I’ve now seen pictures of the 5 men in a number of venues, but I knew little about them. Who were they? Well here are their names and affiliations:
  1. Rev. William E. Lori, Roman Catholic Bishop of Bridgeport, Conn., who testified on behalf of the United States Conference of Catholic Bishops in opposition to the rule.

  1. Reverend Dr. Matthew C. Harrison, president of the Lutheran Church Missouri Synod and moral philosophy professor. (wow, a Rev. Dr. !)
  1. C. Ben Mitchell, Graves Professor of Moral Philosophy at Union University in Tennessee
  1. Rabbi Meir Soloveichik, Director Straus Center of Torah and Western Thought at Yeshiva University, and
  1. Ethics professor Craig Mitchell of the Southwestern Baptist Theological Seminary
What they had to say had quite a bit of dog whistling. Lori, the Catholic bishop of Bridgeport, Connecticut, testified on behalf of the U.S. Conference of Catholic Bishops, which denounced the compromise last week, saying it still raised "serious moral concerns." Bishop Lori is known as a “conservative cleric who has carried out controversial church mandates in the past. Some critics, however, say he does not question the church hierarchy and, at times, has acted harshly in order to please his superiors (from Wikipedia).” I think that Stephan Colbert did a reasonable job of laying out the hypocrisy of the Bishops on the contraception topic.
The Rev. Matthew Harrison, president of the large Lutheran Church-Missouri Synod, told lawmakers that the St. Louis-based denomination:
"stand(s) with our friends in the Catholic Church" in opposition to a recent government ruling on contraception.
Harrison went on to say that the synod's opposition to "abortion-causing drugs" was one reason the denomination maintains its own health plan. He’s worried that the provision in the government's
new ruling would "grandfather" the Missouri Synod's plan, meaning its 50,000 members would not have to participate in the new mandate. Isn’t that a solution?
No, apparently he wants a total capitulation that imposes his values on others. It’s about moral conscience as defined by organized groups. It’s about violating the consciences of these group members, who feel they can impose their values on others. Sort of like the White Man’s moral burden idea. We should understand what a solution is to group like this.
C. Ben Mitchell of Union University told the committee the rule "is an unconscionable intrusion by the state into the consciences of American citizens."

"Contrary to portrayals in some of the popular media, this is not just a Catholic issue," said Mitchell, Graves professor of moral philosophy at the Baptist school in Jackson, Tenn. "All people of faith - and even those who claim no faith - have a stake in whether or not the government can violate the consciences of its citizenry. Religious liberty and the freedom to obey one's conscience is also not just a Baptist issue. It's an American issue enshrined in our founding documents."

There they go with that slanted view of the Founders again. They should have come to Rob Boston's talk to hear what the Constitution says and what the Founders thought about freedom of religion.
Rabbi Meir Soloveichik an Orthodox rabbi described in an Israeli paper as of impeccable pedigree at Yeshiva University.

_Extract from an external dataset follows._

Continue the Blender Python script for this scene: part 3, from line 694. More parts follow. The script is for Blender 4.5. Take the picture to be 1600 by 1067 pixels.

He testified orthodoxically which I guess is the old fashion word for fundamentalist:
"The administration impedes religious liberty by unilaterally redefining what it means to be religious." “The putative accommodation is no accommodation at all,” said the rabbi, from NYC:
“Religious organizations would still be obligated to provide employees with an insurance policy that facilitates acts violating the organization’s religious tenets.”
It’s all about violation and what it means to be religious? This seems like more than a bit of a stretch. As a BBC article points out Judeo-Christian ideas about contraception come from church teachings rather than scripture, as the Bible has little to say about the subject. But then again the rabbi is probably more comfortable in a religio-centric national environment.
Craig Mitchell, associate professor of Christian ethics at the Southwestern Baptist Theological Seminary in Fort Worth, Texas told members the requirement
"is wrong not just for religious conservatives.It's wrong for all Americans, because it takes away the freedom of the citizens while emboldening the federal government to do whatever it wants,",. "It's wrong because it violates the Constitution. It's wrong because it violates religious liberty. It's wrong because it forces people to violate their consciences. ... This ruling is just plain wrong for America."
There’s lots of culture war bricks to be thrown about in rhetoric like this and I hope that we are saved by some sensible discussion. As part of more discussion we might get to the uncomfortable issues of contraception and sexual activity.
This very recent discussion which started as a health care discussion now seems like a regressive, perhaps reactionary one, with a subtext of group’s attitude toward sex and sexual morality. We had moved towards a more progressive attitude from our Puritan days. Even mainstream religious groups had come to see sex as other than a pure danger. Some Christians moved to the view sex as one of God's great gifts. One can rationalize this since sexual bonding helps preserve the institution of marriage and birth control helps mitigate the stresses caused by too many children.
This pragmatic view of mainstream Protestant churches on the use of birth control lead to a more tolerant policy of quietly letting its followers use birth control as their own consciences dictated as opposed to a doctrinaire view centrally imposed.
In a tide of fundamentalism we’re back to an intolerant and centralized view with imposed morality. As a result modern family planning/birth control "cannot be spoken of without repugnance. " It's now denounced as "demoralising to character and hostile to national welfare." All of which means that Culture War Part 2, with such things as silencing of women, may be with us for this political campaign period at least. We should all gear ourselves up with well-considered, humanistic moral arguments.